Economics

Southern European workers are paying more tax than their Scandinavian counterparts

BY Giovanni Caccavello   /  31 July 2017

In a recent article written for La Repubblica, one of Italy’s largest daily newspapers, Roberto Perotti, Professor of Economics at Bocconi University, explained how Italy, under Mr Renzi and then Mr Gentiloni, has cut public spending by only €772 million since 2014. Contrary to conventional wisdom, there has been no such thing as deep austerity in Italy. In addition to this, during the same period, the government has been very quick in raising workers’ taxes. As the latest Institut Economique Molinari Tax Burden report underscores, Italian workers celebrated their 2017 “Tax Freedom Day” on 8 July. In 2014, the average Italian worker celebrated this day on 30 June (8 days earlier than in 2017). By comparison, in 2010, Italy’s Tax Freedom Day occurred on 18 June (20 days earlier than this year). The government’s economic formula to boost growth in recent years has been the worst possible mix: no cuts to public spending, no structural reforms, and no real tax cuts for workers.
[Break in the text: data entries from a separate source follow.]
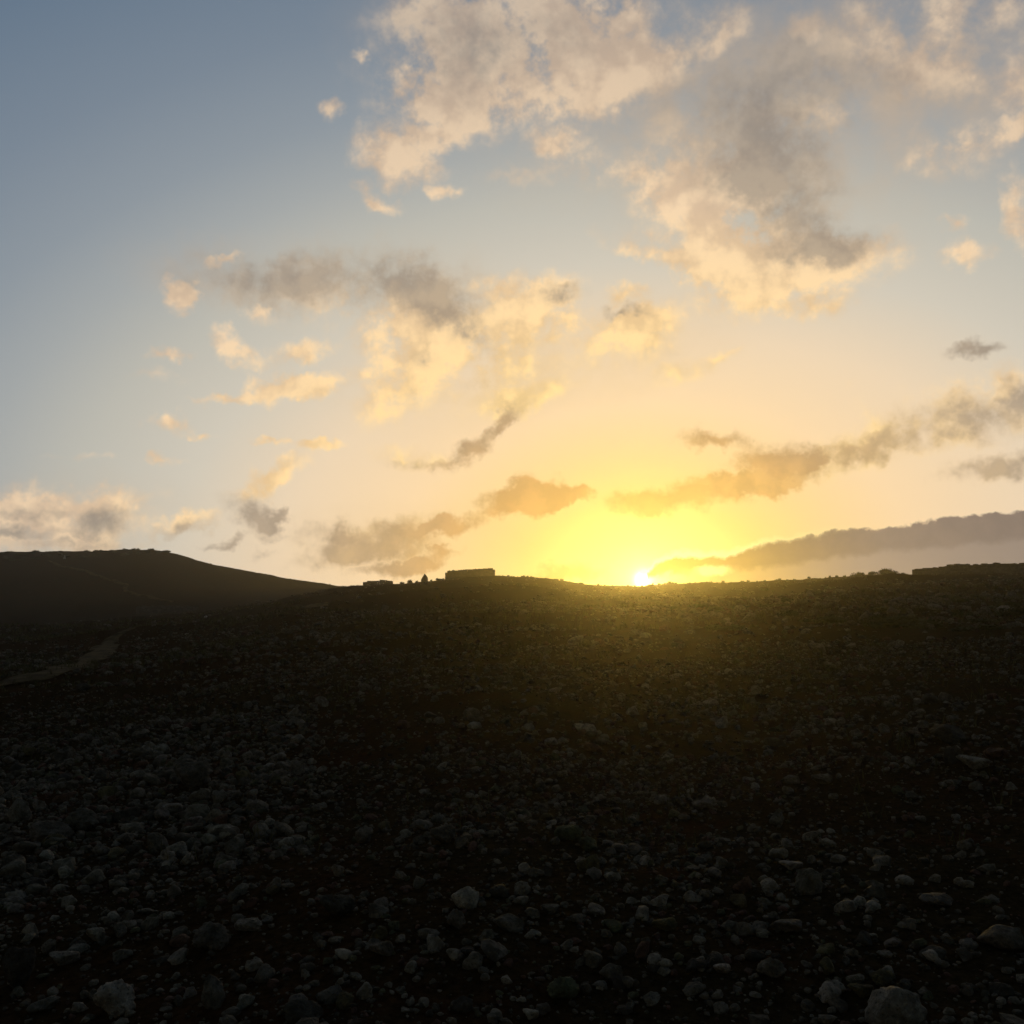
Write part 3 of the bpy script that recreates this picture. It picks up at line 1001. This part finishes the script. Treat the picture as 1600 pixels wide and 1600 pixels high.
def ruin():
    """the low flat-roofed stone hut on the ridge, its top edge rising to the right"""
    r_ = np.random.default_rng(11)
    dm = (crest(699)[1] + crest(770)[1]) / 2
    L0, R0 = (np.array([math.sin(R(q)) * dm, math.cos(R(q)) * dm, 0]) for q in (azel(699, 905)[0], azel(770, 901)[0]))
    L0[2], R0[2] = float(height(L0[0], L0[1])), float(height(R0[0], R0[1]))
    root = bpy.data.objects.new('stone_hut', None)
    col.objects.link(root)
    base = (L0 + R0) / 2
    base[2] = min(L0[2], R0[2])
    root.location = base
    ax = (R0 - L0)[:2]
    W = np.linalg.norm(ax)
    ax = ax / W
    ay = np.array([-ax[1], ax[0]])
    if ay[1] < 0:
        ay = -ay
    dep = 4.2
    dl = math.hypot(*L0[:2])
    dr = math.hypot(*R0[:2])
    ztl = EYE + tan_el(699, 892.6)[1] * dl
    ztr = EYE + tan_el(770, 888.0)[1] * dr

    def top(p):
        t = float(np.dot(p - L0[:2], ax) / W)
        return ztl + (ztr - ztl) * t

    crn = [L0[:2], R0[:2], R0[:2] + ay * dep, L0[:2] + ay * dep]
    for k, lab in enumerate(('long front wall of rough stones', 'right end wall', 'rear wall', 'left end wall')):
        a, b = crn[k], crn[(k + 1) % 4]
        if k in (1, 3):
            dirv = (b - a) / np.linalg.norm(b - a)
            a, b = a + dirv * .36, b - dirv * .36
        bm = bmesh.new()

        def g0(t, a=a, b=b):
            q = a + (b - a) * t
            return float(height(q[0], q[1]))

        def tp(t, a=a, b=b):
            return top(a + (b - a) * t) - .14
        wall_run(bm, a, b, g0, tp, .6, r_, .5, .23)
        bmesh.ops.translate(bm, verts=bm.verts, vec=-Vector(base))
        tag(link('wall', bm_mesh('wall', bm), MAT_WALL, root), lab)
    # roof of stone slabs laid across
    n = 9
    for i in range(n):
        bm = bmesh.new()
        t0, t1 = i / n, (i + 1) / n
        c = L0[:2] + ax * W * (t0 + t1) / 2 + ay * dep / 2
        block(bm, (c[0], c[1], top(c) - .06 + r_.uniform(-.015, .015)), ax, (W / n + (.05 if i in (0, n - 1) else 0) - .02, dep + .7, .15), .012, r_)
        bmesh.ops.translate(bm, verts=bm.verts, vec=-Vector(base))
        link('roof_slab', bm_mesh('roof_slab', bm), MAT_WALL, root)
    # loose stones left on the roof
    for t in (.05, .13, .26, .31, .36, .42, .63):
        c = L0[:2] + ax * W * t + ay * r_.uniform(.2, .6)
        o = link('coping_stone', MID[r_.integers(len(MID))], None, root)
        s = r_.uniform(.1, .2)
        o.scale = (s * 1.3, s, s * .7)
        o.location = np.array([c[0], c[1], top(c) + s * .35]) - base
    return tag(root, 'low stone hut with a flat top edge rising to the right on the skyline', 'hut')


ruin()


def standing_stone():
    p, d = crest(664)
    z1 = EYE + tan_el(663, 896)[1] * math.hypot(*p[:2])
    h = z1 - p[2] + .3
    v, f = rock_shape(77, 4, 1.5)
    q = v.copy()
    t = (q[:, 2] + 1) / 2
    k = 1.05 - .92 * t ** 1.25
    q[:, 0] = q[:, 0] * k - .10 * t
    q[:, 1] *= k
    w = 14 / F * d
    q = np.stack([q[:, 0] * w / 2 * 1.15, q[:, 1] * w / 2, t * h - .3], 1)
    o = link('standing_stone', mesh_np('standing_stone', q, f), MAT_ROCK)
    o.location = p
    tag(o, 'pointed upright stone on the skyline left of the hut', 'stone')


standing_stone()


# scrub: a few stems and many small leaves
def shrub_meshes(seed, n_leaf=620):
    r_ = np.random.default_rng(seed)
    V_, F_ = [], []
    lobes = [(r_.uniform(-.5, .5), r_.uniform(-.5, .5), r_.uniform(.1, .5), r_.uniform(.3, .5)) for _ in range(6)]
    for _ in range(n_leaf):
        lx, ly, lz, lr = lobes[r_.integers(6)]
        d = r_.normal(size=3)
        d /= np.linalg.norm(d)
        p = np.array([lx, ly, lz]) + d * lr * r_.uniform(.25, 1.05)
        p[2] = max(p[2], .03)
        u = r_.normal(size=3)
        u /= np.linalg.norm(u)
        w = np.cross(u, d)
        w /= np.linalg.norm(w) + 1e-6
        s = r_.uniform(.07, .15)
        b = len(V_)
        V_ += [p - u * s, p + w * s * .45, p + u * s, p - w * s * .45]
        F_.append((b, b + 1, b + 2, b + 3))
    crown = mesh_np('shrub_foliage', V_, F_, False)
    crown.materials.append(MAT_LEAF)
    bm = bmesh.new()
    for (lx, ly, lz, lr) in lobes:
        a, b = Vector((lx * .1, ly * .1, -.12)), Vector((lx, ly, lz))
        m = Matrix.Translation((a + b) / 2) @ (b - a).to_track_quat('Z', 'Y').to_matrix().to_4x4()
        bmesh.ops.create_cone(bm, segments=5, radius1=.03, radius2=.012, depth=(b - a).length, matrix=m)
    stem = bm_mesh('shrub_stems', bm)
    stem.materials.append(MAT_WOOD)
    return crown, stem


SHR = [shrub_meshes(40 + i) for i in range(6)]


def shrub(p, r_, h, k, label, group, name='shrub'):
    root = bpy.data.objects.new(name, None)
    col.objects.link(root)
    root.location = p
    root.scale = (r_, r_, h)
    root.rotation_euler = (0, 0, random.uniform(0, 6.28))
    c, s = SHR[k % len(SHR)]
    link('foliage', c, None, root)
    link('stem', s, None, root)
    return tag(root, label, 'shrub', group)


GR = 'low shrubs along the ridge'
_o1 = 'first second third fourth fifth sixth seventh eighth ninth tenth eleventh twelfth thirteenth fourteenth fifteenth sixteenth seventeenth eighteenth nineteenth'.split()


def nth(n):
    if n <= 19:
        return _o1[n - 1]
    t = ('twent', 'thirt', 'fort', 'fift', 'sixt')[n // 10 - 2]
    return t + 'ieth' if n % 10 == 0 else t + 'y-' + _o1[n % 10 - 1]


for k, (px, w, h, lab) in enumerate([
        (538, 16, 3.5, 'low dark shrub in the notch at the foot of the left hill'), (552, 14, 3, 'second low shrub right of the notch'), (628, 12, 5, 'small shrub just right of the short flat-topped wall'),
        (640, 18, 6, 'rounded shrub midway between the short wall and the pointed stone'), (652, 10, 4, 'little shrub touching the pointed stone on its left'), (674, 8, 3, 'tiny shrub at the right foot of the pointed stone'), (690, 18, 3.5, 'low spreading shrub against the left end of the hut'),
        (779, 8, 4, 'first tiny shrub right of the hut'), (787, 8, 3.5, 'second tiny shrub right of the hut'), (824, 8, 4, 'lone small shrub on the ridge well right of the hut'),
        (1340, 26, 6, 'wide low shrub on the right skyline, left of the tallest hump'), (1365, 24, 6, 'low shrub leading up to the tallest hump at right'), (1388, 40, 10, 'tallest humped thicket on the skyline before the right-hand wall'), (1412, 18, 5, 'small shrub between the humped thicket and the right-hand wall')]):
    p, d = crest(px, back=1.0)
    shrub(p, w / F * d / 2 * .9, h / F * d * 1.1, k, lab, GR)
for (x0, x1, cnt, lab) in ((960, 1070, 19, 'ridge shrub right below the setting sun'), (1070, 1325, 17, 'ridge shrub between the sun and the right-hand hump'),
                           (800, 955, 11, 'ridge shrub between hut and sun'), (1440, 1595, 7, 'shrub along the right-hand wall'), (545, 695, 6, 'ridge shrub near the pointed stone')):
    for q, px in enumerate(np.sort(rng.uniform(x0, x1, cnt))):
        p, d = crest(px, back=float(rng.uniform(-.5, 2)))
        w, h = rng.uniform(4, 10), rng.uniform(1.8, 4.2)
        shrub(p, w / F * d / 2, h / F * d * 1.2, int(rng.integers(6)), 'tiny ' + lab + ', ' + nth(q + 1) + ' from the left', GR)
for (x0, x1, cnt, lab, sm) in ((0, 262, 58, 'dark bush in the scrub topping the far left hill', 0), (265, 520, 16, 'tiny bush on the falling shoulder of the far left hill', 1)):
    for q, px in enumerate(np.sort(rng.uniform(x0, x1, cnt))):
        a = azel(px, 862)[0]
        d = DH - rng.uniform(-2, 6) * (1 - .5 * sm)
        x, y = math.sin(R(a)) * d, math.cos(R(a)) * d
        w, h = (rng.uniform(3, 6), rng.uniform(1, 2.2)) if sm else (rng.uniform(8, 20), rng.uniform(2.0, 4.2) + (1.2 if 180 < px < 262 else 0))
        shrub((x, y, float(height(x, y)) - .08), w / F * d / 2, h / F * d, int(rng.integers(6)), lab + ', ' + nth(q + 1) + ' from the left', 'scrub on the far hill')

_q = 0
for px in np.sort(rng.uniform(1090, 1590, 26)):
    py = rng.uniform(922, 985)
    x, y, z, d = hit(px, py)
    if d > 110:
        continue
    _q += 1
    shrub((x, y, z - .05), rng.uniform(.35, .9), rng.uniform(.16, .34), int(rng.integers(6)), 'low cushion shrub among the stones of the upper right slope, ' + nth(_q) + ' from the left', 'cushion shrubs on the slope')

# two pale boulders that catch the eye on the left
for (px, py, w, h, lab) in ((101, 873, 3.5, 6, 'small pale boulder near the top of the far left hill'), (321, 965, 5, 4, 'small pale boulder in the field left of the notch')):
    x, y, z, d = hit(px, py)
    o = link('boulder', mesh_np('boulder', *rock_shape(int(px), 3)), MAT_PALE)
    o.scale = (w / F * d / 2, w / F * d / 2, h / F * d / 2)
    o.location = (x, y, z + h / F * d * .25)
    tag(o, lab, 'boulder')

# dry grass between the stones: one mass
n = 5200
d = np.concatenate([np.sqrt(rng.uniform(6 ** 2, 60 ** 2, n)), np.sqrt(rng.uniform(20 ** 2, 90 ** 2, 2500))])
a = np.radians(np.concatenate([rng.uniform(-34, 34, n), rng.uniform(-33, -12, 2500)]))
x, y = np.sin(a) * d, np.cos(a) * d
kp = (vnoise(x / 4.5, y / 4.5, 61) > .02)
x, y, d = x[kp], y[kp], d[kp]
z = height(x, y)
GV, GF = [], []
b = 0
for i in range(len(x)):
    for _ in range(7):
        an = rng.uniform(0, 6.28)
        h = rng.uniform(.04, .13) * (1 + d[i] / 60)
        ln = h * rng.uniform(.3, 1.1)
        wd = .004 + .00035 * d[i]
        bx, by = x[i] + rng.normal(0, .05), y[i] + rng.normal(0, .05)
        ux, uy = math.cos(an), math.sin(an)
        GV += [(bx - uy * wd, by + ux * wd, z[i] - .03), (bx + uy * wd, by - ux * wd, z[i] - .03), (bx + ux * ln, by + uy * ln, z[i] + h)]
        GF.append((b, b + 1, b + 2))
        b += 3
tag(link('dry_grass', mesh_np('dry_grass', GV, GF, False), MAT_GRASS), 'thin dry grass between the stones', 'grass', kind='stuff')

# ------------------------------------------------------------------ haze: the warm evening air
bm = bmesh.new()
bmesh.ops.create_cube(bm, size=1)
zlo, zhi = float(Z.min()) - 1.0, float(Z.max()) + 2.5
bmesh.ops.scale(bm, verts=bm.verts, vec=(864, 864, zhi - zlo))
hz = link('haze', bm_mesh('haze', bm))
hz.location = (0, 0, (zlo + zhi) / 2)
hm = bpy.data.materials.new('evening_air')
hm.use_nodes = True
ht = hm.node_tree
ht.nodes.clear()
pv_ = ht.nodes.new('ShaderNodeVolumePrincipled')
pv_.inputs['Color'].default_value = (.96, .93, .88, 1)
pv_.inputs['Density'].default_value = .0005
pv_.inputs['Density Attribute'].default_value = ''
pv_.inputs['Anisotropy'].default_value = .90
ht.links.new(pv_.outputs[0], ht.nodes.new('ShaderNodeOutputMaterial').inputs['Volume'])
hz.data.materials.append(hm)
tag(hz, 'thin warm evening haze', kind='stuff')
print('TRIS', sum(len(o.data.polygons) for o in (rubble,)), 'IND', n_single, N_IND, 'Z', zlo, zhi, len(C))
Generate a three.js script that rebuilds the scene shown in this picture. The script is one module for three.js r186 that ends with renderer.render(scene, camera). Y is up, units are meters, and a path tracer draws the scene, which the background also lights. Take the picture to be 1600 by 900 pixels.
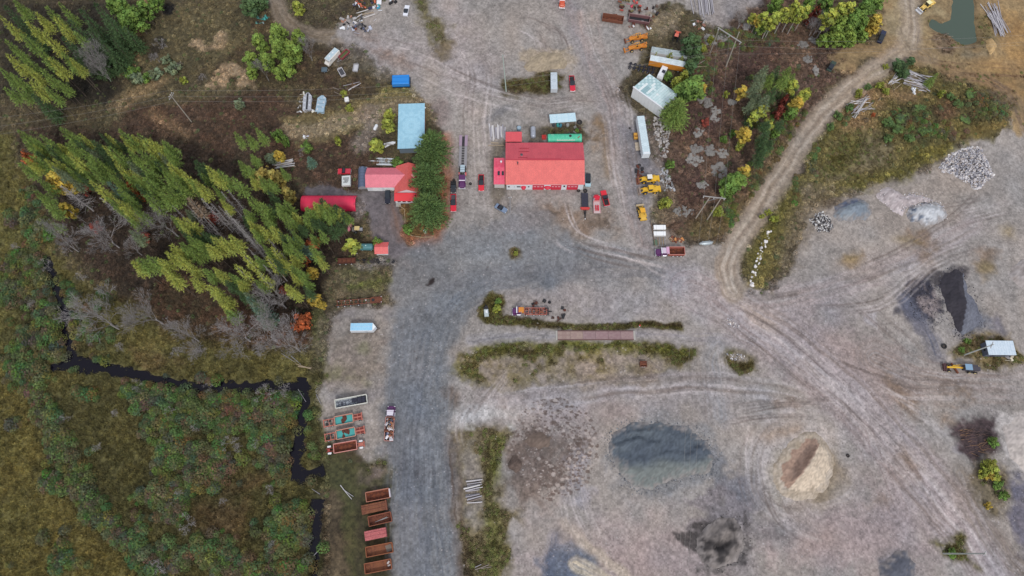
import * as THREE from 'three';
import { mergeGeometries } from 'three/addons/utils/BufferGeometryUtils.js';

// ---------------------------------------------------------------- camera, sky, sun, exposure
const HGT = 210, PITCH = 70 * Math.PI / 180, FOC = 1067;          // drone height in metres, tilt, focal length in photograph pixels
const scene = new THREE.Scene();
const camera = new THREE.PerspectiveCamera(2 * Math.atan(450 / FOC) * 180 / Math.PI, 16 / 9, 1, 6000);
camera.position.set(0, HGT, 0);
camera.rotation.set(-PITCH, 0, 0);
scene.add(camera);
const renderer = new THREE.WebGLRenderer({ antialias: true });
renderer.toneMapping = THREE.LinearToneMapping;
renderer.toneMappingExposure = 1.12;
renderer.shadowMap.enabled = true;

const SUN_DIR = new THREE.Vector3(0.18, 0.95, 0.78).normalize();  // hazy sun from the south
{ // overcast sky: bright toward the sun, even elsewhere
  const w = 256, h = 128, d = new Float32Array(w * h * 4), v = new THREE.Vector3();
  for (let j = 0; j < h; j++) for (let i = 0; i < w; i++) {
    const lat = (j + 0.5) / h * Math.PI - Math.PI / 2, lon = (i + 0.5) / w * 2 * Math.PI - Math.PI;
    v.set(Math.cos(lat) * Math.cos(lon), Math.sin(lat), Math.cos(lat) * Math.sin(lon));
    const s = Math.max(0, v.dot(SUN_DIR)), up = Math.max(0, v.y);
    const L = (0.42 + 0.20 * up) + 0.24 * Math.pow(s, 4), o = (j * w + i) * 4;
    d[o] = L * 0.95; d[o + 1] = L * 1.0; d[o + 2] = L * 1.12; d[o + 3] = 1;
  }
  const t = new THREE.DataTexture(d, w, h, THREE.RGBAFormat, THREE.FloatType);
  t.mapping = THREE.EquirectangularReflectionMapping; t.magFilter = THREE.LinearFilter; t.needsUpdate = true;
  scene.background = t; scene.environment = t;
}
const sun = new THREE.DirectionalLight(new THREE.Color(1, 0.965, 0.91), 1.5);
sun.position.copy(SUN_DIR).multiplyScalar(400); sun.target.position.set(0, 0, -90);
sun.position.add(sun.target.position);
sun.castShadow = true; sun.shadow.radius = 20;
Object.assign(sun.shadow.camera, { left: -260, right: 260, top: 260, bottom: -260, near: 1, far: 900 });
sun.shadow.mapSize.set(4096, 4096);
scene.add(sun, sun.target);

// ---------------------------------------------------------------- small helpers
const rng = (a) => () => { a |= 0; a = a + 0x6D2B79F5 | 0; let t = Math.imul(a ^ a >>> 15, 1 | a); t = t + Math.imul(t ^ t >>> 7, 61 | t) ^ t; return ((t ^ t >>> 14) >>> 0) / 4294967296; };
const lerp = (a, b, t) => a + (b - a) * t, clamp = (x, a = 0, b = 1) => x < a ? a : x > b ? b : x;
const sst = (a, b, x) => { const t = clamp((x - a) / (b - a)); return t * t * (3 - 2 * t); };
const hash = (i, j) => { let n = Math.imul(i, 374761393) + Math.imul(j, 668265263) | 0; n = Math.imul(n ^ n >>> 13, 1274126177); return ((n ^ n >>> 16) >>> 0) / 4294967296; };
function noise(x, y) {
  const i = Math.floor(x), j = Math.floor(y), fx = x - i, fy = y - j, u = fx * fx * (3 - 2 * fx), w = fy * fy * (3 - 2 * fy);
  const a = hash(i, j), b = hash(i + 1, j), c = hash(i, j + 1), e = hash(i + 1, j + 1);
  return a + (b - a) * u + (c - a + (a - b - c + e) * u) * w;
}
const fbm = (x, y, o = 4) => { let s = 0, a = 0.5, n = 0; for (let k = 0; k < o; k++) { s += a * noise(x + k * 17.3, y - k * 9.1); n += a; a *= 0.5; x *= 2.03; y *= 2.03; } return s / n; };
const toLin = (c) => { c /= 255; return c <= 0.04045 ? c / 12.92 : Math.pow((c + 0.055) / 1.055, 2.4); };
const KR = 1.0, KG = 1.0, KB = 1.0;                                // how much light a level surface gets here, so that a seen colour gives a base colour
const lin = ([r, g, b]) => [toLin(r) / KR, toLin(g) / KG, toLin(b) / KB];
const C = (r, g, b) => new THREE.Color().setRGB(...lin([r, g, b]).map((x) => Math.min(x, 0.86)));
// the point at height h that the photograph shows at pixel (px, py)
const SP = Math.sin(PITCH), CP = Math.cos(PITCH);
function at(px, py, h = 0) {
  const u = (px - 800) / FOC, v = -(py - 450) / FOC, dx = u, dy = -SP + v * CP, dz = -CP - v * SP, t = (h - HGT) / dy;
  return new THREE.Vector3(dx * t, h, dz * t);
}
const XZ = (px, py, h = 0) => { const p = at(px, py, h); return [p.x, p.z]; };
const NUM = ['first', 'second', 'third', 'fourth', 'fifth', 'sixth', 'seventh', 'eighth', 'ninth', 'tenth', 'eleventh', 'twelfth', 'thirteenth', 'fourteenth', 'fifteenth', 'sixteenth', 'seventeenth', 'eighteenth', 'nineteenth', 'twentieth', 'twenty-first', 'twenty-second', 'twenty-third', 'twenty-fourth', 'twenty-fifth', 'twenty-sixth', 'twenty-seventh', 'twenty-eighth', 'twenty-ninth', 'thirtieth', 'thirty-first', 'thirty-second', 'thirty-third', 'thirty-fourth', 'thirty-fifth', 'thirty-sixth', 'thirty-seventh', 'thirty-eighth', 'thirty-ninth', 'fortieth'];
const DEG = Math.PI / 180;

// ---------------------------------------------------------------- naming
const used = new Map();
function numbered(name) { const n = used.get(name) || 0; used.set(name, n + 1); return n ? name + '_' + String(n).padStart(3, '0') : name; }
function tag(o, label, category, group, kind) {
  o.userData.label = label; if (category) o.userData.category = category;
  if (group) o.userData.group = group; if (kind) o.userData.kind = kind;
  return o;
}
function thing(name, label, category, pos = [0, 0, 0], turn = 0, group) {
  const o = new THREE.Group(); o.name = numbered(name); o.position.set(...pos); o.rotation.y = turn;
  scene.add(o); return tag(o, label, category, group);
}
function clean(g) {
  const q = g.index ? g.toNonIndexed() : g;
  for (const k of Object.keys(q.attributes)) if (!['position', 'normal', 'color', 'uv'].includes(k)) q.deleteAttribute(k);
  return q;
}
function merged(list) {
  const gs = list.flat(Infinity).map(clean), uv = gs.every((g) => g.attributes.uv), col = gs.every((g) => g.attributes.color);
  for (const g of gs) { if (!uv) g.deleteAttribute('uv'); if (!col) g.deleteAttribute('color'); }
  return gs.length === 1 ? gs[0] : mergeGeometries(gs);
}
function part(name, geos, mat, parent) {
  const m = new THREE.Mesh(merged([geos]), mat); m.name = name; m.castShadow = m.receiveShadow = true;
  if (parent) parent.add(m);
  return m;
}
function single(name, label, category, geos, mat, pos, turn = 0, group, kind) {
  const m = part(numbered(name), geos, mat, scene); if (pos) m.position.set(...pos); m.rotation.y = turn;
  return tag(m, label, category, group, kind);
}
const mats = new Map();
function mat(r, g, b, rough = 0.7, metal = 0, extra) {
  const k = [r, g, b, rough, metal, JSON.stringify(extra || {})].join();
  if (!mats.has(k)) mats.set(k, new THREE.MeshStandardMaterial({ color: C(r, g, b), roughness: rough, metalness: metal, side: THREE.DoubleSide, ...extra }));
  return mats.get(k);
}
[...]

France’s story is unfortunately quite similar. Despite a much more modest rise in workers’ real tax rate (+0.96% between 2010 and 2017 compared to Italy’s +5.6%), the French government has been very reluctant in promoting structural reforms and cutting the deficit. France is in desperate need of good policy-making: the country’s labour market is extremely rigid; government spending as a percentage of GDP is very high and the process of liberalisation has stalled for too long. Mr Macron has a massive task on his hands. On top of this, with a real tax rate of 57.41%, the average French employee is Europe’s most taxed worker. Due to incredibly high social security contributions, French workers celebrate their national Tax Freedom Day on July 29. In other words, the typical French employee works for the State for the first 210 days of the year whilst starting earning for himself only at the very end of July. France’s Tax Freedom Day has remained unchanged over the last three years.

What is most striking, however, is the generally large divide between southern and northern EU Member States. In fact, on one hand, Greek, Spanish, Italian, Portuguese and French workers’ have seen their real purchasing power sink since the aftermath of the deep 2009 recession. On the other hand, Danish, Dutch, German and Swedish employees have enjoyed real tax rate cuts between 1.95% and 4.34% since 2010. This means that, overall, northern EU Member States responded to the great financial crash and the subsequent dramatic European sovereign debt crisis by lowering taxes and keeping public spending on target. As the April 2017 IMF World Economic Outlook highlights, Denmark, Germany, Sweden and the Netherlands have been able to balance their public account without increasing their public deficit or debt. For example, for the current year, Germany is set to have a 0.6% government surplus as a percentage of GDP whilst the Dutch government is on course to perfectly balance its books. Sweden and Denmark, instead, will see their public debt decreasing again to 40.4% and 39.8% respectively.

This leads us to a final, albeit interesting, consideration. The two EU Scandinavian Member States (Denmark and Sweden) stand out of the crowd in the Institut Economique Molinari study for their free-market policies. For everyone who followed the historical economic development of these two nations, this is no surprise. Contrary to what academics, journalists and politicians often claim, over the last 25 years Denmark and Sweden have moved away from democratic-socialism and are now amongst the freest economies in the world, well ahead of all their southern European cousins. Norway, the third Scandinavian giant, is no exception to this rule.

Whilst Swedish workers’ still have to deal with a real tax rate of 47.40%, they celebrated their 2017 Tax Freedom Day 7 days earlier than in 2010 (23 June vs. 30 June). Moreover, as the latest European Commission data suggest, given the country’s current robust growth and solid public finances, this decline is likely to continue in the upcoming years. Danish workers, instead, celebrate their Tax Freedom Day on 1 June. Danish employees enjoy one of the lowest real tax rates in the EU28, almost on par with Luxembourgers, who have to sustain a real tax rate of 40.79%.